The origins of the myth come from the initial audit of gold stock by the British forces after they took control of Pretoria leading to the conclusion that 183 138 gold coins and 457 bars were unaccounted for. While it has been postulated that President Kruger purposefully buried his private reserve of coins along with the remainder plundered by the British to account for the entirety of the “unaccounted” coins, the authors claim that the ZAR political elite and connected purposefully coveted the coins along with Swiss-based gold industrialists to covertly smuggle an estimated $500m worth of gold coins with the idea that President Kruger’s ZAR was about to fold as well as later to fund the Apartheid regime. Furthermore, the Kiwi soldier provides an eyewitness account of coins being exhumed on a very particular farm.


Looted Gold investigates the role of the Eloff Family, key figures in Kruger’s extended family and heirs to his stately secrets. ...And this is where the tale of the New Zealand combatant, Thomas Brown, retells his first-hand account of the proposed complicity of the Eloffs in the seizure of illicit gold, rediscovered from the family farm estate.

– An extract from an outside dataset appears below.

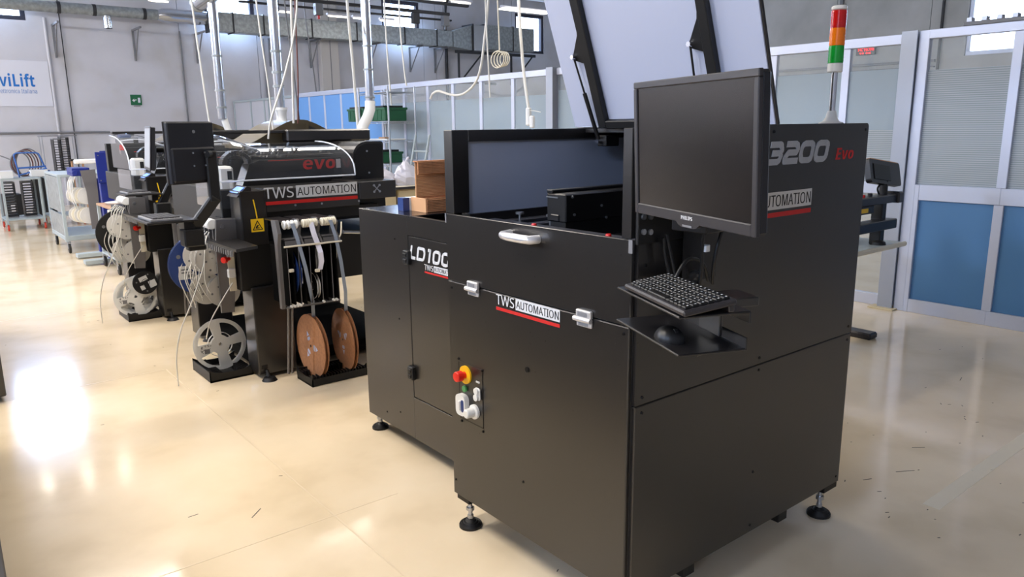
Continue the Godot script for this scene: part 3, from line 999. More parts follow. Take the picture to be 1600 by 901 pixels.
# ------------------------------------------------------------------ monitor, keyboard and trays on the printer's side
func build_operator_station() -> void:
	var yaw := deg_to_rad(20.0)
	var tt := V(sin(yaw), 0, -cos(yaw))
	var ww := V(cos(yaw), 0, sin(yaw))
	var U := Vector3.UP
	var black: Material = mats["black_coat"]
	# support arm
	var a := thing("support_arm", "black support arm with two trays, bolted to the near side of the printer", "bracket", V(1.75, 1.1, -1.35))
	bx(a, "mounting_plate", V(1.60, 1.285, -1.438), V(1.98, 1.392, -1.428), mats["black_deep"], 0.002)
	for p in [V2(1.619, 1.365), V2(1.649, 1.363), V2(1.620, 1.322), V2(1.649, 1.319)]:
		part(a, "bolt", G.new().cyl(V(p.x, p.y, -1.428), V(p.x, p.y, -1.422), 0.0085, -1, 14).cyl(V(p.x, p.y, -1.4225), V(p.x, p.y, -1.4215), 0.004, -1, 6), mats["steel"])
	bx(a, "column", V(1.80, 0.93, -1.43), V(1.90, 1.46, -1.36), black)
	part(a, "column_face", G.new().box(V(1.795, 1.17, -1.358), V(1.865, 1.46, -1.352), 0.002), mats["black_satin"])
	bx(a, "head_block", V(1.66, 1.33, -1.36), V(1.76, 1.46, -1.24), mats["black_satin"])
	bx(a, "arm", V(1.56, 1.42, -1.36), V(1.84, 1.47, -1.25), black)
	var R := V(1.303, 1.208, -1.030)
	var kt := Transform3D(Basis(tt, U, ww), R)
	# upper tray (yaw 23 degrees)
	var y2 := deg_to_rad(23.0)
	var t2 := V(sin(y2), 0, -cos(y2))
	var w2 := V(cos(y2), 0, sin(y2))
	var k1 := Transform3D(Basis(t2, U, w2), V(1.306, 1.200, -1.040))
	part(a, "keyboard_tray", G.new().box(V(0, -0.006, 0), V(0.343, 0, 0.185), 0.002, k1).box(V(0, -0.03, 0.180), V(0.343, -0.002, 0.185), 0.001, k1), mats["black_satin"])
	var k2 := Transform3D(Basis(t2, U, w2), V(1.362, 1.090, -1.083))
	part(a, "mouse_tray", G.new().box(V(0, -0.006, 0), V(0.362, 0, 0.185), 0.002, k2).box(V(0, -0.006, 0.18), V(0.362, 0.026, 0.185), 0.001, k2), mats["black_satin"])
	part(a, "tray_strut", G.new().box(V(0.14, -0.03, 0.08), V(0.24, -0.006, 0.30), 0.003, k1).box(V(0.14, -0.10, 0.188), V(0.24, -0.03, 0.198), 0.002, k1), black)
	part(a, "tray_bracket", G.new().cyl(V(1.64, 1.175, -1.29), V(1.84, 1.175, -1.40), 0.022, -1, 14), black)
	# monitor
	var m := thing("monitor", "large dark monitor with its blank screen towards the operator, in front of the printer", "monitor", V(1.45, 1.394, -1.05))
	var k := deg_to_rad(-2.3)
	var nn := (ww * cos(k) - U * sin(k)).normalized()
	var up := (U * cos(k) + ww * sin(k)).normalized()
	# local: x right to left away, y up, z into the case
	var mt := Transform3D(Basis(tt, up, nn), V(1.319, 1.394, -0.866))
	var W := 0.511
	var H := 0.33
	part(m, "case", G.new().box(V(0.002, 0.002, 0.008), V(W - 0.002, H - 0.002, 0.034), 0.006, mt).box(V(0.10, 0.06, 0.03), V(0.41, 0.27, 0.055), 0.01, mt), mats["bezel_side"])
	var bz := G.new()
	var e := 0.016
	bz.box(V(0, H - e, 0), V(W, H, 0.012), 0.002, mt).box(V(0, 0, 0), V(e, H - e, 0.012), 0.002, mt).box(V(W - e, 0, 0), V(W, H - e, 0.012), 0.002, mt).box(V(e, 0, 0), V(W - e, 0.026, 0.012), 0.002, mt)
	bz.prism(PackedVector2Array([V2(0.20, 0.004), V2(0.31, 0.004), V2(0.295, -0.006), V2(0.28, -0.010), V2(0.23, -0.010), V2(0.215, -0.006)]), 0.0, 0.012, mt)
	part(m, "bezel", bz, mats["bezel"])
	part(m, "screen", G.new().box(V(e, 0.026, 0.004), V(W - e, H - e, 0.010), 0.0, mt), mats["screen_off"])
	letters(m, "lettering", "PHILIPS", fonts("Droid Sans", true), mt * V(0.281, 0.0085, -0.0003), -tt, up, 0.048, 0.0085, mats["print_white"], 0.0006)
	part(m, "status_light", G.new().box(V(0.235, -0.0085, -0.001), V(0.275, -0.004, 0.001), 0.0, mt), mats["cable_grey"])
	part(m, "wall_mount", G.new().box(V(0.20, 0.06, 0.055), V(0.31, 0.17, 0.075), 0.003, mt).box(V(0.225, 0.02, 0.075), V(0.285, 0.14, 0.20), 0.004, mt), mats["black_deep"])
	# keyboard
	var kb := thing("keyboard", "compact black keyboard on the upper tray below the large monitor", "keyboard", V(1.42, 1.2, -1.14))
	var kk := Transform3D(Basis(t2, (U - w2 * 0.15).normalized(), (w2 + U * 0.15).normalized()), V(1.303, 1.205, -1.024))
	part(kb, "base", G.new().box(V(0, -0.004, 0), V(0.319, 0.010, 0.136), 0.004, kk), mats["bezel"])
	var rows := 6
	for r in rows:
		var xk := 0.010
		var pitch := 0.0187 if r < 5 else 0.0187
		var list := []
		if r == 0:
			list = [1, 1, 1, 1.1, 1, 5.2, 1, 1, 1.1, 1, 1, 1]
		elif r == 1:
			list = [1, 1, 1, 2.1, 1, 1, 1, 1, 1, 1, 1, 1, 1, 2.0]
		elif r == 5:
			list = [1, 1, 1, 1, 1, 1, 1, 1, 1, 1, 1, 1, 1, 1, 1, 1]
		else:
			list = [1.2, 1, 1, 1, 1, 1, 1, 1, 1, 1, 1, 1, 1, 1, 1.8]
		for c in list:
			var wk: float = c * pitch
			if xk + wk > 0.313:
				break
			part(kb, "key", G.new().box(V(xk + 0.001, 0.009, 0.010 + r * 0.0195), V(xk + wk - 0.001, 0.0165, 0.010 + r * 0.0195 + 0.0172), 0.002, kk), mats["black_plastic"])
			xk += wk
	var lg := G.new()
	for r in rows:
		for i in 16:
			if r == 0 and i > 4 and i < 10:
				continue
			var px := 0.015 + i * 0.0187
			if px > 0.305:
				continue
			lg.box(V(px, 0.0164, 0.018 + r * 0.0195), V(px + 0.0035, 0.0168, 0.022 + r * 0.0195), 0.0, kk)
	var lo := part(kb, "key_legends", lg, mats["print_white"])
	lo.set_meta("kind", "stuff")
	part(kb, "rear_foot", G.new().box(V(0.01, -0.022, 0.118), V(0.309, -0.002, 0.134), 0.003, kk), mats["bezel"])
	# mouse
	var mo := thing("computer_mouse", "black computer mouse on the lower tray under the keyboard", "mouse", V(1.47, 1.09, -1.22))
	var km := Transform3D(Basis(t2, U, w2), V(1.452, 1.090, -1.185))
	var body := G.new()
	var n1 := 14
	var n2 := 8
	for i in n1:
		for j in n2:
			var q := []
			for c in [[i, j], [i + 1, j], [i + 1, j + 1], [i, j + 1]]:
				var th: float = TAU * c[0] / n1
				var ph: float = PI / 2 * c[1] / n2
				q.append(km * V(cos(th) * cos(ph) * 0.056 * (1.0 + 0.06 * sin(th)), sin(ph) * 0.036 * (1.0 - 0.18 * cos(th) * cos(ph)), sin(th) * cos(ph) * 0.032))
			var cc := km * V(0, 0, 0)
			for tri in [[0, 1, 2], [0, 2, 3]]:
				var nv := []
				for v in tri:
					nv.append((q[v] - cc).normalized())
				body.tri(q[tri[0]], q[tri[1]], q[tri[2]], nv[0], nv[1], nv[2])
	part(mo, "body", body, mats["black_plastic"])
	part(mo, "scroll_wheel", G.new().cyl(km * V(-0.032, 0.026, -0.004), km * V(-0.032, 0.026, 0.004), 0.009, -1, 14), mats["rubber"])
	# cables behind the keyboard
	var cb := thing("cable_bundle", "black cables looping behind the keyboard below the large monitor", "cable", V(1.75, 1.15, -1.37))
	for pts in [[V(1.705, 1.40, -1.28), V(1.71, 1.30, -1.29), V(1.725, 1.22, -1.30), V(1.73, 1.11, -1.32)], [V(1.84, 1.37, -1.30), V(1.80, 1.29, -1.30), V(1.795, 1.22, -1.31), V(1.82, 1.16, -1.33)], [V(1.64, 1.10, -1.34), V(1.645, 1.18, -1.335), V(1.70, 1.245, -1.33), V(1.77, 1.225, -1.33), V(1.80, 1.17, -1.33)], [V(1.69, 1.30, -1.41), V(1.70, 1.24, -1.41), V(1.715, 1.18, -1.40), V(1.735, 1.12, -1.38)], [V(1.70, 1.31, -1.41), V(1.715, 1.24, -1.40), V(1.73, 1.17, -1.39), V(1.75, 1.11, -1.37)]]:
		part(cb, "cable", G.new().tube(pts, 0.0055, 8), mats["cable_black"])
	part(cb, "plug", G.new().box(V(1.715, 1.27, -1.30), V(1.735, 1.29, -1.28), 0.002), mats["white_plastic"])
	# signal tower on the roof
	var s := thing("signal_tower", "red, orange and green signal tower with a pale pole on the printer roof", "signal light", V(2.74, 1.61, -1.505))
	var at := V(2.74, 1.61, -1.505)
	var base := [V2(0, 0), V2(0.044, 0), V2(0.044, 0.008), V2(0.030, 0.014), V2(0.020, 0.030), V2(0.015, 0.052), V2(0, 0.052)]
	part(s, "base_cone", G.new().lathe(base, Transform3D(Basis.IDENTITY, at), 24), mats["white_plastic"])
	part(s, "pole", G.new().cyl(at + V(0, 0.05, 0), at + V(0, 0.195, 0), 0.0115, -1, 18), mats["bright_pipe"])
	part(s, "socket", G.new().cyl(at + V(0, 0.19, 0), at + V(0, 0.223, 0), 0.027, -1, 28, true, 0.003), mats["white_plastic"])
	var yy := 0.223
	for c in [["green_lens", Color(0.05, 0.62, 0.20)], ["orange_lens", Color(0.96, 0.50, 0.05)], ["red_lens", Color(0.78, 0.07, 0.06)]]:
		var gl := G.new()
		gl.cyl(at + V(0, yy, 0), at + V(0, yy + 0.0605, 0), 0.0265, -1, 32)
		for i in 5:
			gl.cyl(at + V(0, yy + 0.005 + i * 0.011, 0), at + V(0, yy + 0.010 + i * 0.011, 0), 0.0273, -1, 32)
		var lm := mat(c[0], c[1], 0.22)
		lm.backlight_enabled = true
		lm.backlight = c[1] * 0.5
		part(s, c[0], gl, lm)
		yy += 0.0613
	part(s, "cap", G.new().cyl(at + V(0, yy, 0), at + V(0, yy + 0.016, 0), 0.027, -1, 28, true, 0.004), mats["white_plastic"])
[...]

His eyewitness accounts are included in his unpublished memoirs and embellished upon in, Looted Gold.


So, how many coins exactly were minted by the ZAR during their tenure, more specifically the gold Ponde and Half-Ponde? From 1892 to 1902, President Paul Kruger commissioned the minting of approximately, 352 885 – 353 000 Half Ponde, and approximately 1 430 918 – 1 430 950 Full Ponde. No one will ever be able to establish exactly how much gold and other treasure was siphoned out of the ZAR illegally during the turbulent period leading up to the declaration of war in 1899. Without a doubt, the missing treasure amounts to millions of US dollars at today’s values, with the added caveat that there were never “millions” of individual coins to begin with, and therefore is often manifested as a misnomer of value over quantity.


In 2001, The Independent newspaper reported that according to officials in Mpumalanga; a family in the 1960s found around 4000 Ponde on their farm in the Ermelo area.


As late as March 2021, a substantial collection of 900-910 historical Kruger Ponde and Half-Ponde was bought by the South African Mint, from an undisclosed Swiss vault which does give some credence to what the authors pose in Looted Gold. However, the so-called “Missing Kruger Millions” do not exist because there were never that many to begin with. For the most part, they could be accounted for (granted with extensive due diligence and access to vault records with full transparency) so in that regard, one can agree with the authors – that it was never buried but smuggled overseas by the ZAR elite and their constituents.



An effigy over a century old: The classic profile of Paul Kruger was used in ZAR coinage, and was revived in 1967 and used for the Krugerrand.